In The Doors Unhinged: Jim Morrison’s Legacy Goes on Trial, New York Times best-selling author and legendary Doors drummer John Densmore offers a powerful exploration of the “greed gene”—that part of the human psyche that propels us toward the accumulation of more and more wealth, even at the expense of our principles, friendships, and the well-being of society. This is the gripping account of the legal battle to control The Doors’s artistic destiny. In it, Densmore looks at the conflict between his bandmates and him as they fought over the right to use The Doors’s name, revealing the ways in which this struggle mirrored and reflected a much larger societal issue: that no amount of money seems to be enough for even the wealthiest people.

In recent years, artists ranging from Bob Dylan to Stevie Nicks have sold their songs or recording rights for astronomical amounts of money—Bruce Springsteen did so to the tune of a reported $500+ million. Conversely, Patti Smith wrote in Just Kids, “We feared that the music which had given us sustenance was in danger of spiritual starvation. We feared it losing its sense of purpose, we feared it falling into fattened hands.”

“There are some of us out there who still have principles and cannot be bought,” Tom Waits shares. “John Densmore is one of them. He is not for sale and that is his gift to us.”

“When you read in these pages about the difficulties in communication suffered by and between surviving band members, you become witness to something very similar to the grief and heartbreak felt by parents who have lost a young child,” adds Pearl Jam’s Eddie Vedder. “It wasn’t just Jim Morrison that they lost, but their kid, their band, The Doors. Though it’s something I don’t like to think about, there will come a time when I will be a Dead Rock Star. I can only hope that in my inevitable absence, there will be someone with the integrity and principled behavior of Mr. Densmore looking after whatever legacy our group may leave behind.”

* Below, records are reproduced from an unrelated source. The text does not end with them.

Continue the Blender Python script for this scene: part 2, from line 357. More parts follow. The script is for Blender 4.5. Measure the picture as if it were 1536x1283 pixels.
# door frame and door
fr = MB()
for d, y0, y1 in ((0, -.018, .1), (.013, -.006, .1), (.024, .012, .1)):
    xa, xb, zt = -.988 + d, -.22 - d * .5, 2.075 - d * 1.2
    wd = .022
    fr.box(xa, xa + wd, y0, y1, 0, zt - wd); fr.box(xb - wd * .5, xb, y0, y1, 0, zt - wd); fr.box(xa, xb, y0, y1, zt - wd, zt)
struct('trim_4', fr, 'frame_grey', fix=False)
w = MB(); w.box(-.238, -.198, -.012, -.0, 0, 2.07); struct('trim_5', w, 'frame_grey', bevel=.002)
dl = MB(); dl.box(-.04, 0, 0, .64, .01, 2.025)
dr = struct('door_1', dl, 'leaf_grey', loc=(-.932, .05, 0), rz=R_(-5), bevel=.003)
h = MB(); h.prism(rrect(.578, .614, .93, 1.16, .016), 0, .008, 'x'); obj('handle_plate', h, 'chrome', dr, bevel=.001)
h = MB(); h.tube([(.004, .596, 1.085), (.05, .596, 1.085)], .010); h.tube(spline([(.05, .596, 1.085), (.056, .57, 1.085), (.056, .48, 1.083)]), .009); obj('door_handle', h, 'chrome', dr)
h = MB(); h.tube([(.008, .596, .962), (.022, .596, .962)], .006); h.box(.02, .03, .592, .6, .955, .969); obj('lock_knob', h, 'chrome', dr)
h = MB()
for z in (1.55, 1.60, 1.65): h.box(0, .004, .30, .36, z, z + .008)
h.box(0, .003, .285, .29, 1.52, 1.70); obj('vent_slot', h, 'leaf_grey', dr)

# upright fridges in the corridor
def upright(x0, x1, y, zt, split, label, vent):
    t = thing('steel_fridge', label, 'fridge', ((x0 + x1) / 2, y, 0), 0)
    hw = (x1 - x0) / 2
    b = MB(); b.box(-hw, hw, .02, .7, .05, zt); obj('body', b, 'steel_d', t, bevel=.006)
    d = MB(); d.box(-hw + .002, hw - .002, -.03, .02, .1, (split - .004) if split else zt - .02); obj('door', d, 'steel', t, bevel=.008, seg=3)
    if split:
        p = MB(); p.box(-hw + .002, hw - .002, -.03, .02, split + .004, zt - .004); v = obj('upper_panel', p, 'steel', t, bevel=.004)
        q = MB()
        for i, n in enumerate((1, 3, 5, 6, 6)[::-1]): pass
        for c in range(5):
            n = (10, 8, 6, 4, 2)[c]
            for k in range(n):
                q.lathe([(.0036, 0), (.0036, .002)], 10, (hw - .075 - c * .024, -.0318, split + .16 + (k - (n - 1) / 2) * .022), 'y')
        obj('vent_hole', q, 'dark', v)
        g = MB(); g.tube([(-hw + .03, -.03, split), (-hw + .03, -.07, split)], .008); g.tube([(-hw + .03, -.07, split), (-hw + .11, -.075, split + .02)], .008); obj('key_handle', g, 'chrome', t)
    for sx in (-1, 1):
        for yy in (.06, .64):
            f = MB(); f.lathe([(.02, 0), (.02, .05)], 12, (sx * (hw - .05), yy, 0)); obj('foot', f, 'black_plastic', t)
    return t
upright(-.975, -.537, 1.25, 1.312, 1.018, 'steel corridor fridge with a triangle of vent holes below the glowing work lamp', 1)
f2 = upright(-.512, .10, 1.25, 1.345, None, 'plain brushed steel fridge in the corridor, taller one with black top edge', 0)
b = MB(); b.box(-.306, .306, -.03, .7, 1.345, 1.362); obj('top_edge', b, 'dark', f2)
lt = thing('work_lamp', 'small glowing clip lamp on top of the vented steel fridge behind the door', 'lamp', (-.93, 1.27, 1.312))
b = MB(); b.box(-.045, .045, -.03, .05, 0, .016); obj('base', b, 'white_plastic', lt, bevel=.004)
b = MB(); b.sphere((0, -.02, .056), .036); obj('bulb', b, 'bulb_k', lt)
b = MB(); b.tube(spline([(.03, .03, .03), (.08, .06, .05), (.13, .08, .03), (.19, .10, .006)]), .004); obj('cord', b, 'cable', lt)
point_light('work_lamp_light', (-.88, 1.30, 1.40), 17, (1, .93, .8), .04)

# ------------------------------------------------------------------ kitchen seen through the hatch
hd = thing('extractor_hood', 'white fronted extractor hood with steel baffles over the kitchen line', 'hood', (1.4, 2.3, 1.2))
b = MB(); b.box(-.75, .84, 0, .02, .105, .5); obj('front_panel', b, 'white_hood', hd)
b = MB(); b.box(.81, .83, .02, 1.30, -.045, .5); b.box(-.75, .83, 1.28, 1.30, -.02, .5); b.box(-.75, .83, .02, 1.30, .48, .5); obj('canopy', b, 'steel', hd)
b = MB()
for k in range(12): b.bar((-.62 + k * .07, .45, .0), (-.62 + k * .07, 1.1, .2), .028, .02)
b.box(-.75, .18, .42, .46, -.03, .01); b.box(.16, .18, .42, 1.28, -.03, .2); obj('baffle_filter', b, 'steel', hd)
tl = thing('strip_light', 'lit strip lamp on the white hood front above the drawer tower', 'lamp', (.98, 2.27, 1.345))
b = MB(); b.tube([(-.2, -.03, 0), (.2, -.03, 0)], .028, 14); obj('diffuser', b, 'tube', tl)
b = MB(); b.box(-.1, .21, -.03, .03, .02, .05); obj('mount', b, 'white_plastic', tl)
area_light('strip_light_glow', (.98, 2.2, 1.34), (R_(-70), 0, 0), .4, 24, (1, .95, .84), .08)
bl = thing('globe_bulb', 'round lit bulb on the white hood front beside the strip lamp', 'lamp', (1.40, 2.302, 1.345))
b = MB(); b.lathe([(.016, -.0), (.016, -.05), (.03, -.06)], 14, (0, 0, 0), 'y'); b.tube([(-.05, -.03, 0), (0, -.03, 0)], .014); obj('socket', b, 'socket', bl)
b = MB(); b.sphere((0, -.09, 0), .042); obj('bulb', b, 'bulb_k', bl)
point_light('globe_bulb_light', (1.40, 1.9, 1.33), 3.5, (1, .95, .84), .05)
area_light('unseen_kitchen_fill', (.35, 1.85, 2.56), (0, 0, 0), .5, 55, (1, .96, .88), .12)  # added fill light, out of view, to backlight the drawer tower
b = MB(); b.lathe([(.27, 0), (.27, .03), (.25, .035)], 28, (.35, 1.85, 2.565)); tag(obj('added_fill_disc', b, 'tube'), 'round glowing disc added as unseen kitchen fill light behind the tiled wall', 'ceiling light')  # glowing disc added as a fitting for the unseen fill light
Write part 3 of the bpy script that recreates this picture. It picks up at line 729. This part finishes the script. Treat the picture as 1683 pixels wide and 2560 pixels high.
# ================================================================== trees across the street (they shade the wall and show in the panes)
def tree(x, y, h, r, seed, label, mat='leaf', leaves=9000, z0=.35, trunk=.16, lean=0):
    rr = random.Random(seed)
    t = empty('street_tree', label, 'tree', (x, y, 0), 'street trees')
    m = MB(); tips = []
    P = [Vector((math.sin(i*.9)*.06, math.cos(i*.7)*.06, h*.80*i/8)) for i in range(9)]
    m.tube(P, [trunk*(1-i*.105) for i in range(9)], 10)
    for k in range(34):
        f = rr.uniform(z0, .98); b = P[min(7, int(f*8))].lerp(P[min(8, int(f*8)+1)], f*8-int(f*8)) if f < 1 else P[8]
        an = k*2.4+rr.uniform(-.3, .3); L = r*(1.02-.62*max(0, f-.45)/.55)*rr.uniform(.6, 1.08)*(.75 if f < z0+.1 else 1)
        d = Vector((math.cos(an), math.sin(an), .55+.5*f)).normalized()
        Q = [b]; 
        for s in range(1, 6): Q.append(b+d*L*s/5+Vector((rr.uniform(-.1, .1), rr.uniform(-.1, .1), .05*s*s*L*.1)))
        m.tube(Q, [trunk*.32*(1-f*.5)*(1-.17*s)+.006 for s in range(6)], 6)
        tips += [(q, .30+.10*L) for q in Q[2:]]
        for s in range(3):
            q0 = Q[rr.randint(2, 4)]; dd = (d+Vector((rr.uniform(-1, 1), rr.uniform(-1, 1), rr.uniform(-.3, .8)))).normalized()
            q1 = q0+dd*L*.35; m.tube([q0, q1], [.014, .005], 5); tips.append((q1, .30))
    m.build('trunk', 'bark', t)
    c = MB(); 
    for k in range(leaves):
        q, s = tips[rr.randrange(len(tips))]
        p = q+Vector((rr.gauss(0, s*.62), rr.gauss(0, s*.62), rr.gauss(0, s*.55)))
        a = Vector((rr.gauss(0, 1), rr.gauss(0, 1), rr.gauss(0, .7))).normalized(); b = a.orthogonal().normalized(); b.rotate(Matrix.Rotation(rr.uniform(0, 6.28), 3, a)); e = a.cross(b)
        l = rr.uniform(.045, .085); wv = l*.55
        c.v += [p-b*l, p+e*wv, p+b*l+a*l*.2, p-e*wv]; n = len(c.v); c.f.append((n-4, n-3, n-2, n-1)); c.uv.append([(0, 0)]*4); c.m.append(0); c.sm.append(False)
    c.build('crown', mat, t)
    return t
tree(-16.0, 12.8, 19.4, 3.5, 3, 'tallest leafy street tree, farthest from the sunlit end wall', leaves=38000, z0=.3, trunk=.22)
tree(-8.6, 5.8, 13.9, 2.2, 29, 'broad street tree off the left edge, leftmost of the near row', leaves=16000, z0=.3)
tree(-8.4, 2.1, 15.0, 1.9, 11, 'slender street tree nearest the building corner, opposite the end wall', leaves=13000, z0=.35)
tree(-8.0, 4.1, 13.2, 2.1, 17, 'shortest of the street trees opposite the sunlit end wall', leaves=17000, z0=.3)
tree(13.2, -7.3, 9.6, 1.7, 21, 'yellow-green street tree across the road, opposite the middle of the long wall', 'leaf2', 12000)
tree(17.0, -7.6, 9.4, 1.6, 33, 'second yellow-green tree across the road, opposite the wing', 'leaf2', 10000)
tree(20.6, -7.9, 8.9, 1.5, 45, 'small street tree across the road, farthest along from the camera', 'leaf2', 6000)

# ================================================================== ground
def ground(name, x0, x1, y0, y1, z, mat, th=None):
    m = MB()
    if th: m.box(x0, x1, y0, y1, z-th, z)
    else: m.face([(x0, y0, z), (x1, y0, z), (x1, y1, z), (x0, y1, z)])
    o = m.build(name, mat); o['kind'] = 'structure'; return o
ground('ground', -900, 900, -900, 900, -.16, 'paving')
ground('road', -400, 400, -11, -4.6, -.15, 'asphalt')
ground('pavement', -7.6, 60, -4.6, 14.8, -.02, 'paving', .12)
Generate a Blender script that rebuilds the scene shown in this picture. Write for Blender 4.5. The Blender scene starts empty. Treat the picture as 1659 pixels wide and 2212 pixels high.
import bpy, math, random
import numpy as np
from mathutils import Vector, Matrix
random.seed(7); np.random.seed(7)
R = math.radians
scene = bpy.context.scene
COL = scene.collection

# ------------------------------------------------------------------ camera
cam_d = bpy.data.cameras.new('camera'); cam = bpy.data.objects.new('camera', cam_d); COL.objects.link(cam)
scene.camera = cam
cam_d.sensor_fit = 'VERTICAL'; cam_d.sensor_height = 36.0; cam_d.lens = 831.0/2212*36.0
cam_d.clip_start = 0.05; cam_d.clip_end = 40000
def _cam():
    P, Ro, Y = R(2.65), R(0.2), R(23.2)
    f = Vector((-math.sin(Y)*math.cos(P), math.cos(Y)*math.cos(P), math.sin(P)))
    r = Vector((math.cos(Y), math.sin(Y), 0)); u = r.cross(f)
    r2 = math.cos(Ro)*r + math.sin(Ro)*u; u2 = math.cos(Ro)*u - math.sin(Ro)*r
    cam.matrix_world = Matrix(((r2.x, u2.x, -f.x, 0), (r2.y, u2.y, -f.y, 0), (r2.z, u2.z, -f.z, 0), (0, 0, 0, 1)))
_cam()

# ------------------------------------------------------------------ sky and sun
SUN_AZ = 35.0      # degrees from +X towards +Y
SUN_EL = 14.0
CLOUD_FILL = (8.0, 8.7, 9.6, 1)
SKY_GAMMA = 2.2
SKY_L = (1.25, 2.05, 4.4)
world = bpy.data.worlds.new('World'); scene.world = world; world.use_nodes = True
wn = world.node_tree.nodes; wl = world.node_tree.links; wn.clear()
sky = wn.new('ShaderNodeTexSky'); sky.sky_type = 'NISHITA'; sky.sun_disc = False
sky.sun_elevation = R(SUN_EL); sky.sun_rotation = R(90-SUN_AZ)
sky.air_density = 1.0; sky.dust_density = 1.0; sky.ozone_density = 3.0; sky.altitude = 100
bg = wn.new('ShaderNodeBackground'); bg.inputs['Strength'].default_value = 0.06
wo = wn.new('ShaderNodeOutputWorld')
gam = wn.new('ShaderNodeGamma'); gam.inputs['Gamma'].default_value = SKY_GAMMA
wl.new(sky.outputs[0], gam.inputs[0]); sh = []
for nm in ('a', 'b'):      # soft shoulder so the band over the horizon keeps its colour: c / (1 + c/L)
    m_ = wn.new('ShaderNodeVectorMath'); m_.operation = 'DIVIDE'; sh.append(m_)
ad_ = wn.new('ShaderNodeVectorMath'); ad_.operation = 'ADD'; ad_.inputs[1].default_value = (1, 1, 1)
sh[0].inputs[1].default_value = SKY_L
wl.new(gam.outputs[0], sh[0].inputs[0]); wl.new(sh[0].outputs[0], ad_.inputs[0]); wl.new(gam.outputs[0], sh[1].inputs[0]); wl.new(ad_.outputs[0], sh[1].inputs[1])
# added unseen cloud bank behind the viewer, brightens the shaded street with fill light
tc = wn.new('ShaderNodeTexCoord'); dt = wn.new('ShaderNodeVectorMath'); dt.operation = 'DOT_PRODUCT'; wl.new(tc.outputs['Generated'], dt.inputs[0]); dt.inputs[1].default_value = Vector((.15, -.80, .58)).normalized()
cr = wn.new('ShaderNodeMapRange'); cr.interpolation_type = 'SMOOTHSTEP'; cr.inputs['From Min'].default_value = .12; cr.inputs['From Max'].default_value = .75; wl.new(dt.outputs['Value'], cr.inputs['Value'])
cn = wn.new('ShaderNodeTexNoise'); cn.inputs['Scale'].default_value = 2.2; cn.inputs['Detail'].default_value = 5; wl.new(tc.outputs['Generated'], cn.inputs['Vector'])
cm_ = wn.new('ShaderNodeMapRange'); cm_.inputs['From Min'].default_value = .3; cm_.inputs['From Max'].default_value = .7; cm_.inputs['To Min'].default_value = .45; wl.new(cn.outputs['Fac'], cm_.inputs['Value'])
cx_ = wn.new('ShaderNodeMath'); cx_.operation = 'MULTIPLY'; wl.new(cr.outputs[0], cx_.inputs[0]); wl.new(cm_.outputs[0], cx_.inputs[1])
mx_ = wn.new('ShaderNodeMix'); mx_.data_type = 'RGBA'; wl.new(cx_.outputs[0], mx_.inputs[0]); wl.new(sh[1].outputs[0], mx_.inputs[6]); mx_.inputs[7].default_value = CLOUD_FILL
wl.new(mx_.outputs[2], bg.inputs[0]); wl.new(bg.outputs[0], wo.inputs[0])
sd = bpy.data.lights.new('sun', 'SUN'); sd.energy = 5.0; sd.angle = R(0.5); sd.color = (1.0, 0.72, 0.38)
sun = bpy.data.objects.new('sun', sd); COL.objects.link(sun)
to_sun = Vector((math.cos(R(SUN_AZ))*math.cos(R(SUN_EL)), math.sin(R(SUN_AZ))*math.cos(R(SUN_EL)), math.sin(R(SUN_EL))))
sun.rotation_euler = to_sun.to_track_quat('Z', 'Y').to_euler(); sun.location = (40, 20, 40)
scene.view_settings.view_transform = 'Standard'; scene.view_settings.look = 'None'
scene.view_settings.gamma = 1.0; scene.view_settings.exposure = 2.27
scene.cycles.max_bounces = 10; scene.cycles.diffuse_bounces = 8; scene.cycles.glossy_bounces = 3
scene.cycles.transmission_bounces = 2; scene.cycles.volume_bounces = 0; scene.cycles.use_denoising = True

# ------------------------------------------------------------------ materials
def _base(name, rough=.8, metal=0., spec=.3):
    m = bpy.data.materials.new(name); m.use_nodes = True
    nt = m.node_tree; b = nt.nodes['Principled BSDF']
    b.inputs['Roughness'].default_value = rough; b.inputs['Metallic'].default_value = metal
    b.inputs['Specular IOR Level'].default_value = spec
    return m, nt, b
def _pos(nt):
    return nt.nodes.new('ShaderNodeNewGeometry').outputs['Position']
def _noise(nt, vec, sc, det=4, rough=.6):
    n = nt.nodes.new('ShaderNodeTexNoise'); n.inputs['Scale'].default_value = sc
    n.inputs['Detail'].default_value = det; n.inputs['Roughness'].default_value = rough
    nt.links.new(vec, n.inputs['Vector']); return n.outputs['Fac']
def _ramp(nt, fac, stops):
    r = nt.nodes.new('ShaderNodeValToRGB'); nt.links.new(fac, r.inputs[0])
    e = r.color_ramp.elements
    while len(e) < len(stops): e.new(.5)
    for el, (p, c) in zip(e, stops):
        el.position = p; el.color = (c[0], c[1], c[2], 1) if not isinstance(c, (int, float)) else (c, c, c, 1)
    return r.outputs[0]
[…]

The Doors continue to attract new generations of fans, with more than one hundred million albums sold worldwide and counting, and nearly twenty million followers on the band’s social media accounts. As such, Densmore occupies a rarified space in popular culture. He is beloved by artists across the decades for his fierce, uncompromising dedication to art. His writing consistently earns accolades and has appeared in a range of publications such as the Los Angeles Times and Rolling Stone. As his friend and American novelist Tom Robbins recently advised him, “If you keep writing like this, I’ll have to get a drum set.”